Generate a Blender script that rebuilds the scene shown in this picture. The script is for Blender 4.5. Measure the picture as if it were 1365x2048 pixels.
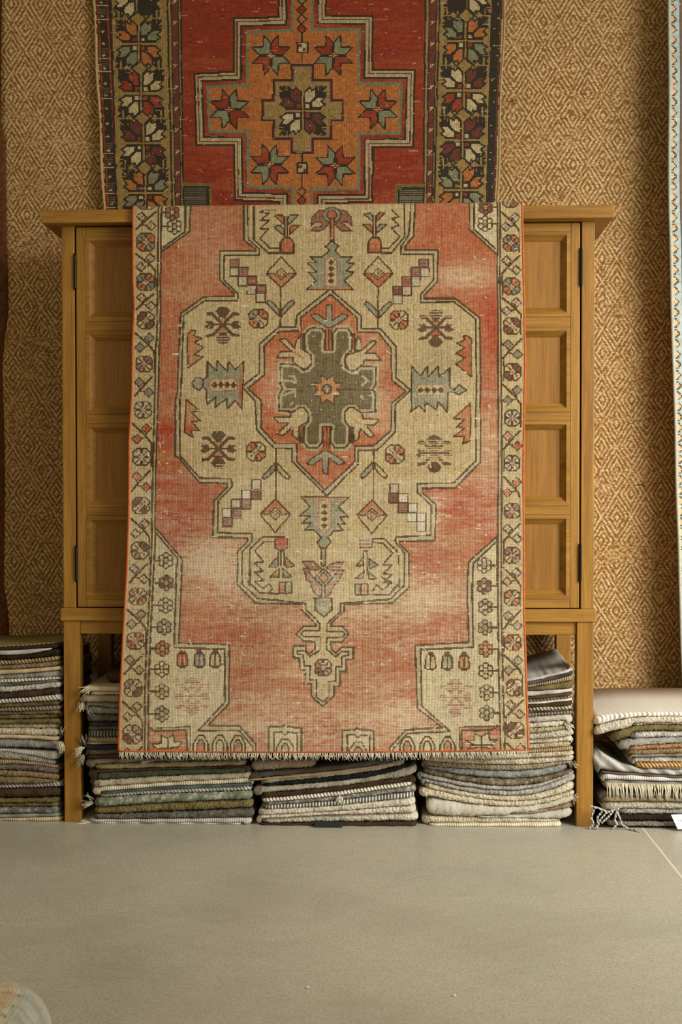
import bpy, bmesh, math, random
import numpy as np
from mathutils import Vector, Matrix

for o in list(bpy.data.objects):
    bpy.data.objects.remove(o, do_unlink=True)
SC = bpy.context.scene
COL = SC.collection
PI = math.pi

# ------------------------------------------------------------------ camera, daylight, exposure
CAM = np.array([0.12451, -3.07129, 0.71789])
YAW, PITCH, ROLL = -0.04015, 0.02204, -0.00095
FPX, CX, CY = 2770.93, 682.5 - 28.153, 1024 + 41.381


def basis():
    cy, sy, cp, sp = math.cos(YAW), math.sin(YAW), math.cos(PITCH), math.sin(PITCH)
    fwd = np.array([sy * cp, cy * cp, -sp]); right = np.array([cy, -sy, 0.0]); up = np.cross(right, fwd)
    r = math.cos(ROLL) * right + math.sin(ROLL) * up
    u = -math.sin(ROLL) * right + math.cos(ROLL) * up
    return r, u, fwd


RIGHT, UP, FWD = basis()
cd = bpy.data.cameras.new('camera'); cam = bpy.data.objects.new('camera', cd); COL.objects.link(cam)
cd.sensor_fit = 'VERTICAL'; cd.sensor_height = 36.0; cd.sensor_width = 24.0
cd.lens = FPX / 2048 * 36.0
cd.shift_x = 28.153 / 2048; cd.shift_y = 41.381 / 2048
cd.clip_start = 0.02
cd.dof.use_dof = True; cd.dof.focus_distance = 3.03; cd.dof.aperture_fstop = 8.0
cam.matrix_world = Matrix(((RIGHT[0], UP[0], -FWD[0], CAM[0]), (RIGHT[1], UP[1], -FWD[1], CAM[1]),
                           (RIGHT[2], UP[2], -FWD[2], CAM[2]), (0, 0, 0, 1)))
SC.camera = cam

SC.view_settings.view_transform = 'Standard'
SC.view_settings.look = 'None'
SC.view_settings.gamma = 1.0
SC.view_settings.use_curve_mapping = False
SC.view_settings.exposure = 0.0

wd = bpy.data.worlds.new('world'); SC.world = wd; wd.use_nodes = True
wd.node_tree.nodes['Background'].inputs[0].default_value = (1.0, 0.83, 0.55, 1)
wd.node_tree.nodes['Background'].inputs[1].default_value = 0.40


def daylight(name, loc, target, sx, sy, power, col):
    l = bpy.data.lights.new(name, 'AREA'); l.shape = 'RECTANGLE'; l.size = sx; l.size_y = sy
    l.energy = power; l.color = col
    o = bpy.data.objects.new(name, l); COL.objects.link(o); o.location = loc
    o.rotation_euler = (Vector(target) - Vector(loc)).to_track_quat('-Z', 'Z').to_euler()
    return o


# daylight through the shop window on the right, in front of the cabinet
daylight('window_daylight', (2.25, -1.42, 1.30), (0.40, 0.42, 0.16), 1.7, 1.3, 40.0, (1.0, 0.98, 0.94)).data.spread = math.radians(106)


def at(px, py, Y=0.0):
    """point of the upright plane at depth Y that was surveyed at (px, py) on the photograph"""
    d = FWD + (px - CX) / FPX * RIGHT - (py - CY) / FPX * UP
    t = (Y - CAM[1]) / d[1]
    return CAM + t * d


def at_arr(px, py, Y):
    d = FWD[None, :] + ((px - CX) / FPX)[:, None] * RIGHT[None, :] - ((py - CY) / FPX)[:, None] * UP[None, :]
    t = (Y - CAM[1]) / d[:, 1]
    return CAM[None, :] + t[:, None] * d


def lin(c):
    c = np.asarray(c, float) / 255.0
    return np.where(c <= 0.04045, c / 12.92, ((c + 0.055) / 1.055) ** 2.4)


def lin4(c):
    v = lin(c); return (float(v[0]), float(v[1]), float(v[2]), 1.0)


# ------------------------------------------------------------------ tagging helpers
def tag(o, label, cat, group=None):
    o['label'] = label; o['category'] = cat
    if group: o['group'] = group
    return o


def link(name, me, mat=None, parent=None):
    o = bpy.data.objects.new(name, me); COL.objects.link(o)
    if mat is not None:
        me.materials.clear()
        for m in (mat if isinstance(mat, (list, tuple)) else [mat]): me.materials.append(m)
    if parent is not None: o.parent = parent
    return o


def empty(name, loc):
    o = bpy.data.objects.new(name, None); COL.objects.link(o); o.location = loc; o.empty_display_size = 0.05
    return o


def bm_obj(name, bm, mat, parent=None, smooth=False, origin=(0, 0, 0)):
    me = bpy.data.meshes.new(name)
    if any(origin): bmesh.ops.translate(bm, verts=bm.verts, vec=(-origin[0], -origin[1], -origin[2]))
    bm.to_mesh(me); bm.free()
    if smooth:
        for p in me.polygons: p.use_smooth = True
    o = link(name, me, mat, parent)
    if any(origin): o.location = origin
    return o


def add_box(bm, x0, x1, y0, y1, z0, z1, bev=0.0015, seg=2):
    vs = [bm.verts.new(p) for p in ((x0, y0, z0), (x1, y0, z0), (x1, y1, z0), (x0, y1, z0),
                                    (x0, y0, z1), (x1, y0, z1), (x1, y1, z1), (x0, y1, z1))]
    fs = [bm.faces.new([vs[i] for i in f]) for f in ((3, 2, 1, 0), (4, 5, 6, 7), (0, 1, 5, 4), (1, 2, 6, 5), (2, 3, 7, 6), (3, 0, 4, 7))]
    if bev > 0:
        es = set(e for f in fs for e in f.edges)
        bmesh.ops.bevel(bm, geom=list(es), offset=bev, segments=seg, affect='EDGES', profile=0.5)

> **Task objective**
Give the data above again in full and unchanged, skipping the pictures.

> **The answer**
Generate a Blender script that rebuilds the scene shown in this picture. The script is for Blender 4.5. Measure the picture as if it were 1365x2048 pixels.
import bpy, bmesh, math, random
import numpy as np
from mathutils import Vector, Matrix

for o in list(bpy.data.objects):
    bpy.data.objects.remove(o, do_unlink=True)
SC = bpy.context.scene
COL = SC.collection
PI = math.pi

# ------------------------------------------------------------------ camera, daylight, exposure
CAM = np.array([0.12451, -3.07129, 0.71789])
YAW, PITCH, ROLL = -0.04015, 0.02204, -0.00095
FPX, CX, CY = 2770.93, 682.5 - 28.153, 1024 + 41.381


def basis():
    cy, sy, cp, sp = math.cos(YAW), math.sin(YAW), math.cos(PITCH), math.sin(PITCH)
    fwd = np.array([sy * cp, cy * cp, -sp]); right = np.array([cy, -sy, 0.0]); up = np.cross(right, fwd)
    r = math.cos(ROLL) * right + math.sin(ROLL) * up
    u = -math.sin(ROLL) * right + math.cos(ROLL) * up
    return r, u, fwd


RIGHT, UP, FWD = basis()
cd = bpy.data.cameras.new('camera'); cam = bpy.data.objects.new('camera', cd); COL.objects.link(cam)
cd.sensor_fit = 'VERTICAL'; cd.sensor_height = 36.0; cd.sensor_width = 24.0
cd.lens = FPX / 2048 * 36.0
cd.shift_x = 28.153 / 2048; cd.shift_y = 41.381 / 2048
cd.clip_start = 0.02
cd.dof.use_dof = True; cd.dof.focus_distance = 3.03; cd.dof.aperture_fstop = 8.0
cam.matrix_world = Matrix(((RIGHT[0], UP[0], -FWD[0], CAM[0]), (RIGHT[1], UP[1], -FWD[1], CAM[1]),
                           (RIGHT[2], UP[2], -FWD[2], CAM[2]), (0, 0, 0, 1)))
SC.camera = cam

SC.view_settings.view_transform = 'Standard'
SC.view_settings.look = 'None'
SC.view_settings.gamma = 1.0
SC.view_settings.use_curve_mapping = False
SC.view_settings.exposure = 0.0

wd = bpy.data.worlds.new('world'); SC.world = wd; wd.use_nodes = True
wd.node_tree.nodes['Background'].inputs[0].default_value = (1.0, 0.83, 0.55, 1)
wd.node_tree.nodes['Background'].inputs[1].default_value = 0.40


def daylight(name, loc, target, sx, sy, power, col):
    l = bpy.data.lights.new(name, 'AREA'); l.shape = 'RECTANGLE'; l.size = sx; l.size_y = sy
    l.energy = power; l.color = col
    o = bpy.data.objects.new(name, l); COL.objects.link(o); o.location = loc
    o.rotation_euler = (Vector(target) - Vector(loc)).to_track_quat('-Z', 'Z').to_euler()
    return o


# daylight through the shop window on the right, in front of the cabinet
daylight('window_daylight', (2.25, -1.42, 1.30), (0.40, 0.42, 0.16), 1.7, 1.3, 40.0, (1.0, 0.98, 0.94)).data.spread = math.radians(106)


def at(px, py, Y=0.0):
    """point of the upright plane at depth Y that was surveyed at (px, py) on the photograph"""
    d = FWD + (px - CX) / FPX * RIGHT - (py - CY) / FPX * UP
    t = (Y - CAM[1]) / d[1]
    return CAM + t * d


def at_arr(px, py, Y):
    d = FWD[None, :] + ((px - CX) / FPX)[:, None] * RIGHT[None, :] - ((py - CY) / FPX)[:, None] * UP[None, :]
    t = (Y - CAM[1]) / d[:, 1]
    return CAM[None, :] + t[:, None] * d


def lin(c):
    c = np.asarray(c, float) / 255.0
    return np.where(c <= 0.04045, c / 12.92, ((c + 0.055) / 1.055) ** 2.4)


def lin4(c):
    v = lin(c); return (float(v[0]), float(v[1]), float(v[2]), 1.0)


# ------------------------------------------------------------------ tagging helpers
def tag(o, label, cat, group=None):
    o['label'] = label; o['category'] = cat
    if group: o['group'] = group
    return o


def link(name, me, mat=None, parent=None):
    o = bpy.data.objects.new(name, me); COL.objects.link(o)
    if mat is not None:
        me.materials.clear()
        for m in (mat if isinstance(mat, (list, tuple)) else [mat]): me.materials.append(m)
    if parent is not None: o.parent = parent
    return o


def empty(name, loc):
    o = bpy.data.objects.new(name, None); COL.objects.link(o); o.location = loc; o.empty_display_size = 0.05
    return o


def bm_obj(name, bm, mat, parent=None, smooth=False, origin=(0, 0, 0)):
    me = bpy.data.meshes.new(name)
    if any(origin): bmesh.ops.translate(bm, verts=bm.verts, vec=(-origin[0], -origin[1], -origin[2]))
    bm.to_mesh(me); bm.free()
    if smooth:
        for p in me.polygons: p.use_smooth = True
    o = link(name, me, mat, parent)
    if any(origin): o.location = origin
    return o


def add_box(bm, x0, x1, y0, y1, z0, z1, bev=0.0015, seg=2):
    vs = [bm.verts.new(p) for p in ((x0, y0, z0), (x1, y0, z0), (x1, y1, z0), (x0, y1, z0),
                                    (x0, y0, z1), (x1, y0, z1), (x1, y1, z1), (x0, y1, z1))]
    fs = [bm.faces.new([vs[i] for i in f]) for f in ((3, 2, 1, 0), (4, 5, 6, 7), (0, 1, 5, 4), (1, 2, 6, 5), (2, 3, 7, 6), (3, 0, 4, 7))]
    if bev > 0:
        es = set(e for f in fs for e in f.edges)
        bmesh.ops.bevel(bm, geom=list(es), offset=bev, segments=seg, affect='EDGES', profile=0.5)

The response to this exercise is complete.